Published online by Cambridge University Press: 05 February 2015
Introduction
In his book Discussion of the Method, Billy V. Koen characterizes the engineering method as “the strategy for causing the best change in a poorly understood situation within the available resources” (Koen, 2003, p. 7). This characterization could easily apply to the instructional method: the strategy is to effect the best change in a learner or in the relations between the learner and a larger community of practice in an imperfectly understood situation with available resources. The worlds of engineering and education are not so far apart after all. Whereas engineers seek to change the material world, instructors seek to change students who inhabit that world, both for the better. “Better,” for the engineer, can mean less expensive, faster, or more durable materials and processes while for the instructor “better” can mean a more skilled, knowledgeable, or expert person who is essentially changed as a result of participating in a new community of practice. In both cases, “best” is accomplished through careful, informed design. And just as physical principles, that is, engineering fundamentals, inform engineering design, learning theory should inform instructional design. Thus, we make the case that designing learning environments without learning theory is comparable to designing a bridge without mechanical laws and principles. In both cases, the goal is unlikely to be accomplished; the learner fails to change in desired ways and the bridge collapses.
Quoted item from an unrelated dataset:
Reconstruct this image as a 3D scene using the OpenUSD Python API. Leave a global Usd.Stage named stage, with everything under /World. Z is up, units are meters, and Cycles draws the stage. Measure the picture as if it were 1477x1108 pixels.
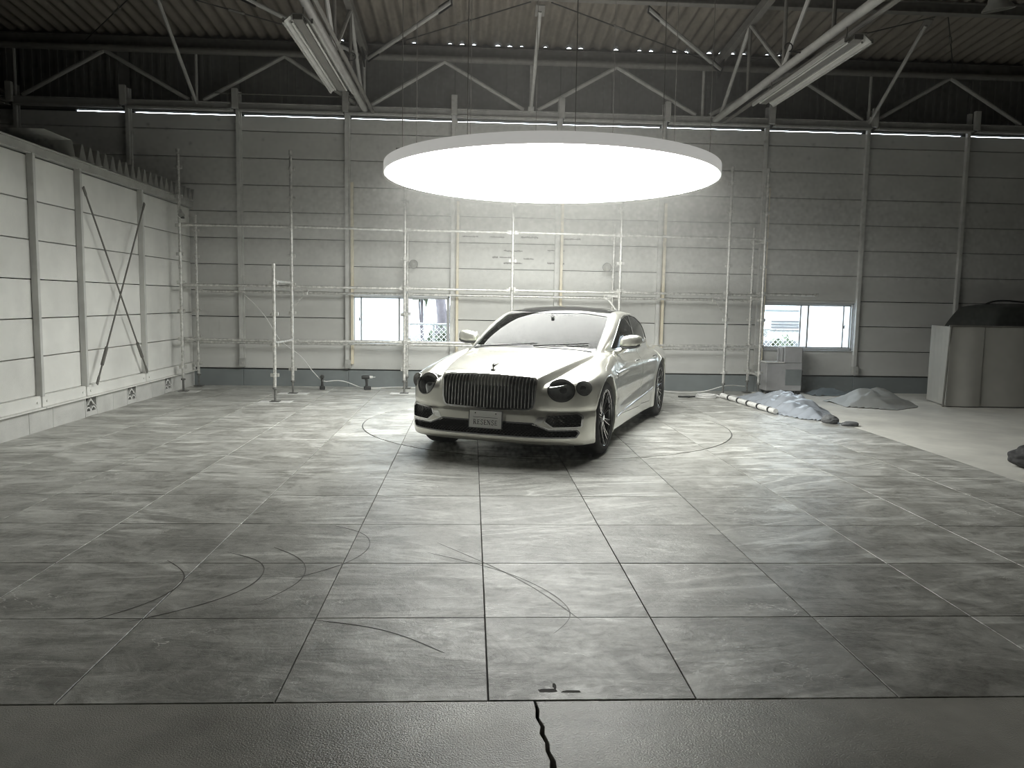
import math, random
import numpy as np
import trimesh, manifold3d, shapely
import shapely.geometry as sg
from shapely import affinity, ops
import usdkit, meshkit
from pxr import Usd, UsdGeom, UsdLux, UsdShade, Gf, Sdf, Vt

random.seed(7)
RNG = np.random.default_rng(7)
stage = Usd.Stage.CreateInMemory()
UsdGeom.SetStageUpAxis(stage, 'Z')
UsdGeom.SetStageMetersPerUnit(stage, 1.0)
UsdGeom.Xform.Define(stage, '/World')

# ------------------------------------------------------------------ camera, daylight, exposure
cam = UsdGeom.Camera.Define(stage, '/World/camera')
cR, cU, cF = (0.99857733, -0.05037268, 0.01749047), (-0.01222739, 0.10295691, 0.99461066), (0.05190197, 0.99340952, -0.10219451)
cam.AddTransformOp().Set(Gf.Matrix4d(*cR, 0, *cU, 0, -cF[0], -cF[1], -cF[2], 0, 0, 0, 1.53, 1))
cam.CreateHorizontalApertureAttr(36.0)
cam.CreateVerticalApertureAttr(36.0 * 1108 / 1477)
cam.CreateFocalLengthAttr(36.0 * 1148.0 / 1477)
cam.CreateClippingRangeAttr((0.05, 500.0))
cam.CreateExposureAttr(0.0)
dome = UsdLux.DomeLight.Define(stage, '/World/sky')      # an overcast white-blue sky outside the windows
dome.CreateIntensityAttr(3.4)
dome.CreateColorAttr(Gf.Vec3f(0.80, 0.90, 1.0))
LAMP = 11.4            # radiance of the luminous ceiling disc
HAZE = 0.026         # dust in the air of the hall, per metre

# ------------------------------------------------------------------ helpers: objects
COUNT = {}
def path_of(name, parent):
    base = '/World' if parent is None else str(parent.GetPath())
    key = (base, name); k = COUNT.get(key, 0); COUNT[key] = k + 1
    return f'{base}/{name}' + (f'_{k:03d}' if k else '')

def tag(p, label=None, cat=None, group=None, kind=None):
    for k, v in (('label', label), ('category', cat), ('group', group), ('kind', kind)):
        if v: p.SetCustomDataByKey(k, v)
    return p

def thing(name, label=None, cat=None, loc=(0, 0, 0), rotz=0.0, group=None, kind=None, rot=None, parent=None):
    x = UsdGeom.Xform.Define(stage, path_of(name, parent))
    x.AddTranslateOp().Set(Gf.Vec3d(*map(float, loc)))
    if rot: x.AddRotateXYZOp().Set(Gf.Vec3f(*rot))
    elif rotz: x.AddRotateZOp().Set(float(rotz))
    return tag(x.GetPrim(), label, cat, group, kind)

def obj(name, mesh, mat, parent=None, label=None, cat=None, group=None, kind=None, smooth=False, normals=None):
    m = usdkit.mesh(stage, path_of(name, parent), mesh, mat, smooth=smooth)
    if normals is not None:
        m.CreateNormalsAttr(Vt.Vec3fArray.FromNumpy(np.asarray(normals, np.float32))); m.SetNormalsInterpolation('vertex')
    return tag(m.GetPrim(), label, cat, group, kind)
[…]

To address a common scenario in postsecondary education where faculty are not instructional designers with a toolkit of learning fundamentals but rather accomplished disciplinary experts, we offer a primer on theories of cognition and learning as they relate to engineering education. As with other theoretical disciplines, advances in our understanding of cognition and learning have proceeded through a series of Kuhn-like paradigm shifts. These shifts have occurred as psychology, linguistics, philosophy, anthropology, artificial intelligence, and recently neuroscience have engaged the same two questions: What is the nature of knowing? What is the nature of learning? These questions are bound together, for conceptualizations of knowing have significant implications for conceptualizations of learning and for the design of learning environments. As the conceptualization of knowledge changes, so should the interventions enacted in the educational setting.